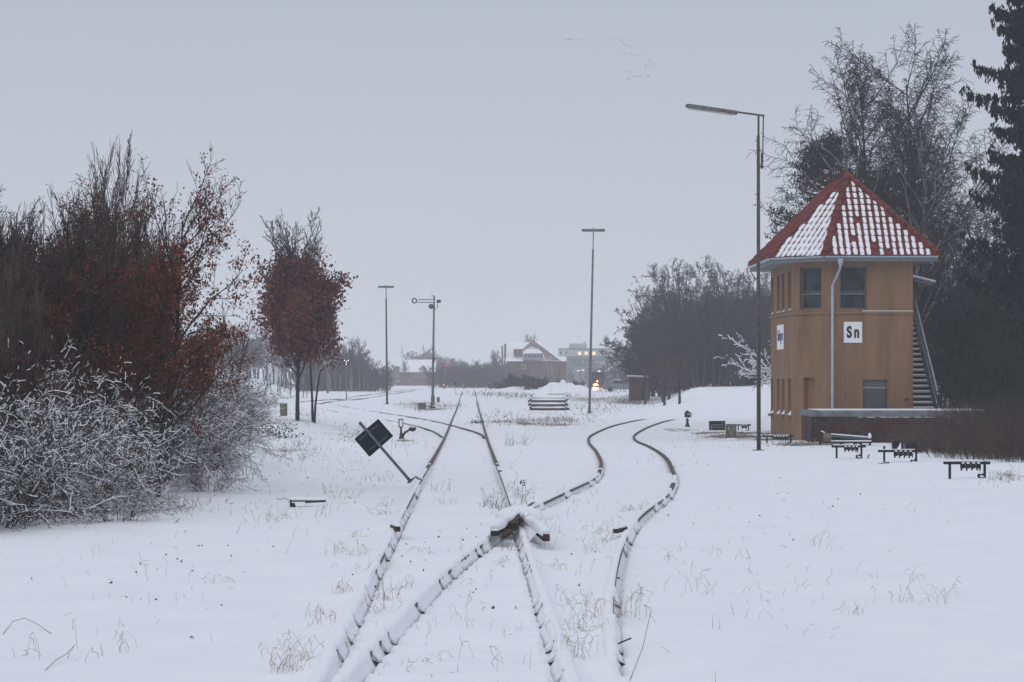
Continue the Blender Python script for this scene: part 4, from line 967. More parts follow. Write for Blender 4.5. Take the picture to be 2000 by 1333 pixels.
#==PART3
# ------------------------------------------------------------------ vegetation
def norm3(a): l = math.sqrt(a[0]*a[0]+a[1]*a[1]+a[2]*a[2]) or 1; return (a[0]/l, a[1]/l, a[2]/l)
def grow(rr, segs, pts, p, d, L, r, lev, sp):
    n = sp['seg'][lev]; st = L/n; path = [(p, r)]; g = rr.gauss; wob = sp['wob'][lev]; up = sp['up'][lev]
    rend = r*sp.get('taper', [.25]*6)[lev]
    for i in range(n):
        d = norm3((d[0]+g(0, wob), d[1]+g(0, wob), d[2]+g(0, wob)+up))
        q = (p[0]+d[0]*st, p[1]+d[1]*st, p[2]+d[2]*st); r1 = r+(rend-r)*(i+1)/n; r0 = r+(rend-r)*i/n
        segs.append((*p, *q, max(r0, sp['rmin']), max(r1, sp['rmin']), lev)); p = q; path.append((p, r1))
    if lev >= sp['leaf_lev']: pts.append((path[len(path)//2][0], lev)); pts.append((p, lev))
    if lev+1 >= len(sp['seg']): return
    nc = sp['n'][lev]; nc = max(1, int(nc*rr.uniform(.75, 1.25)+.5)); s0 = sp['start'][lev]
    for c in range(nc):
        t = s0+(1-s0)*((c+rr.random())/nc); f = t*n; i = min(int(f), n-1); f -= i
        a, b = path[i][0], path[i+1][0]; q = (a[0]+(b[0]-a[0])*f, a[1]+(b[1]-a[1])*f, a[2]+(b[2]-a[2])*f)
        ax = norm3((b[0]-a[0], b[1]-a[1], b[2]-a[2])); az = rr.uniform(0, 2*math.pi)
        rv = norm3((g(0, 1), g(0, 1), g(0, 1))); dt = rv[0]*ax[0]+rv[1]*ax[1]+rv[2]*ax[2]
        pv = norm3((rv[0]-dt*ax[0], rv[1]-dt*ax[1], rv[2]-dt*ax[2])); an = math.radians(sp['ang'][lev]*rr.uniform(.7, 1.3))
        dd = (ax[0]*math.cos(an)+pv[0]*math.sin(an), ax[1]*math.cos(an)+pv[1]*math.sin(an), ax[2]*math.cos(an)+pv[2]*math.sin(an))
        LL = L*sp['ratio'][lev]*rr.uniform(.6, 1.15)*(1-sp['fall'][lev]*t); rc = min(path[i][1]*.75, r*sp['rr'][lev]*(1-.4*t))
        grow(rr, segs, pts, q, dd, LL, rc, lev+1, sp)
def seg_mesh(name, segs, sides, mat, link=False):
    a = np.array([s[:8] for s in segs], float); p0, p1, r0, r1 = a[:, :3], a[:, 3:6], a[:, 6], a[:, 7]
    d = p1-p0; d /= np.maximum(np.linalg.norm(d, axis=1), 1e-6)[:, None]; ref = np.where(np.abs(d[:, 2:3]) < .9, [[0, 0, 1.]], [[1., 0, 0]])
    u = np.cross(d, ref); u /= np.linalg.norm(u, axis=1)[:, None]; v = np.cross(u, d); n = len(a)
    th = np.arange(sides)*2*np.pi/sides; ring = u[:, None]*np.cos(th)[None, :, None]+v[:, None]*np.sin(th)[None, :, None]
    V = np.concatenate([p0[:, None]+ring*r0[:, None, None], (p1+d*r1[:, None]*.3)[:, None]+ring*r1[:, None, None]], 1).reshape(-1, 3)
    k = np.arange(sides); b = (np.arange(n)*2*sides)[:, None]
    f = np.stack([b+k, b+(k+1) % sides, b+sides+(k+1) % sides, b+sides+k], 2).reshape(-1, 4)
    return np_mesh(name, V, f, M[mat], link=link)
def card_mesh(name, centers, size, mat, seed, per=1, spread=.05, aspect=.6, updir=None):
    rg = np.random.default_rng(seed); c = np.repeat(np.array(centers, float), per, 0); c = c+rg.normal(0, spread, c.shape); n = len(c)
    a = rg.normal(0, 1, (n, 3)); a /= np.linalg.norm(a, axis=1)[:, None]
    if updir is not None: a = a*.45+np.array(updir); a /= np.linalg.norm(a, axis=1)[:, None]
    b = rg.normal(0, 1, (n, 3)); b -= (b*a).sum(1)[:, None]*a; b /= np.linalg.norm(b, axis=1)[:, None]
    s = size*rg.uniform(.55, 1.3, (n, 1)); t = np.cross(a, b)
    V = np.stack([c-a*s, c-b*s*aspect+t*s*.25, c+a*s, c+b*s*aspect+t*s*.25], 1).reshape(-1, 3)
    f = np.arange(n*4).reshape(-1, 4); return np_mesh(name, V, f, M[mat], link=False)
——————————
▶ _Aim_:
Copy the whole listing above word for word but do not carry over the pictures.

▶ _Task solution_:
Continue the Blender Python script for this scene: part 4, from line 967. More parts follow. Write for Blender 4.5. Take the picture to be 2000 by 1333 pixels.
#==PART3
# ------------------------------------------------------------------ vegetation
def norm3(a): l = math.sqrt(a[0]*a[0]+a[1]*a[1]+a[2]*a[2]) or 1; return (a[0]/l, a[1]/l, a[2]/l)
def grow(rr, segs, pts, p, d, L, r, lev, sp):
    n = sp['seg'][lev]; st = L/n; path = [(p, r)]; g = rr.gauss; wob = sp['wob'][lev]; up = sp['up'][lev]
    rend = r*sp.get('taper', [.25]*6)[lev]
    for i in range(n):
        d = norm3((d[0]+g(0, wob), d[1]+g(0, wob), d[2]+g(0, wob)+up))
        q = (p[0]+d[0]*st, p[1]+d[1]*st, p[2]+d[2]*st); r1 = r+(rend-r)*(i+1)/n; r0 = r+(rend-r)*i/n
        segs.append((*p, *q, max(r0, sp['rmin']), max(r1, sp['rmin']), lev)); p = q; path.append((p, r1))
    if lev >= sp['leaf_lev']: pts.append((path[len(path)//2][0], lev)); pts.append((p, lev))
    if lev+1 >= len(sp['seg']): return
    nc = sp['n'][lev]; nc = max(1, int(nc*rr.uniform(.75, 1.25)+.5)); s0 = sp['start'][lev]
    for c in range(nc):
        t = s0+(1-s0)*((c+rr.random())/nc); f = t*n; i = min(int(f), n-1); f -= i
        a, b = path[i][0], path[i+1][0]; q = (a[0]+(b[0]-a[0])*f, a[1]+(b[1]-a[1])*f, a[2]+(b[2]-a[2])*f)
        ax = norm3((b[0]-a[0], b[1]-a[1], b[2]-a[2])); az = rr.uniform(0, 2*math.pi)
        rv = norm3((g(0, 1), g(0, 1), g(0, 1))); dt = rv[0]*ax[0]+rv[1]*ax[1]+rv[2]*ax[2]
        pv = norm3((rv[0]-dt*ax[0], rv[1]-dt*ax[1], rv[2]-dt*ax[2])); an = math.radians(sp['ang'][lev]*rr.uniform(.7, 1.3))
        dd = (ax[0]*math.cos(an)+pv[0]*math.sin(an), ax[1]*math.cos(an)+pv[1]*math.sin(an), ax[2]*math.cos(an)+pv[2]*math.sin(an))
        LL = L*sp['ratio'][lev]*rr.uniform(.6, 1.15)*(1-sp['fall'][lev]*t); rc = min(path[i][1]*.75, r*sp['rr'][lev]*(1-.4*t))
        grow(rr, segs, pts, q, dd, LL, rc, lev+1, sp)
def seg_mesh(name, segs, sides, mat, link=False):
    a = np.array([s[:8] for s in segs], float); p0, p1, r0, r1 = a[:, :3], a[:, 3:6], a[:, 6], a[:, 7]
    d = p1-p0; d /= np.maximum(np.linalg.norm(d, axis=1), 1e-6)[:, None]; ref = np.where(np.abs(d[:, 2:3]) < .9, [[0, 0, 1.]], [[1., 0, 0]])
    u = np.cross(d, ref); u /= np.linalg.norm(u, axis=1)[:, None]; v = np.cross(u, d); n = len(a)
    th = np.arange(sides)*2*np.pi/sides; ring = u[:, None]*np.cos(th)[None, :, None]+v[:, None]*np.sin(th)[None, :, None]
    V = np.concatenate([p0[:, None]+ring*r0[:, None, None], (p1+d*r1[:, None]*.3)[:, None]+ring*r1[:, None, None]], 1).reshape(-1, 3)
    k = np.arange(sides); b = (np.arange(n)*2*sides)[:, None]
    f = np.stack([b+k, b+(k+1) % sides, b+sides+(k+1) % sides, b+sides+k], 2).reshape(-1, 4)
    return np_mesh(name, V, f, M[mat], link=link)
def card_mesh(name, centers, size, mat, seed, per=1, spread=.05, aspect=.6, updir=None):
    rg = np.random.default_rng(seed); c = np.repeat(np.array(centers, float), per, 0); c = c+rg.normal(0, spread, c.shape); n = len(c)
    a = rg.normal(0, 1, (n, 3)); a /= np.linalg.norm(a, axis=1)[:, None]
    if updir is not None: a = a*.45+np.array(updir); a /= np.linalg.norm(a, axis=1)[:, None]
    b = rg.normal(0, 1, (n, 3)); b -= (b*a).sum(1)[:, None]*a; b /= np.linalg.norm(b, axis=1)[:, None]
    s = size*rg.uniform(.55, 1.3, (n, 1)); t = np.cross(a, b)
    V = np.stack([c-a*s, c-b*s*aspect+t*s*.25, c+a*s, c+b*s*aspect+t*s*.25], 1).reshape(-1, 3)
    f = np.arange(n*4).reshape(-1, 4); return np_mesh(name, V, f, M[mat], link=False)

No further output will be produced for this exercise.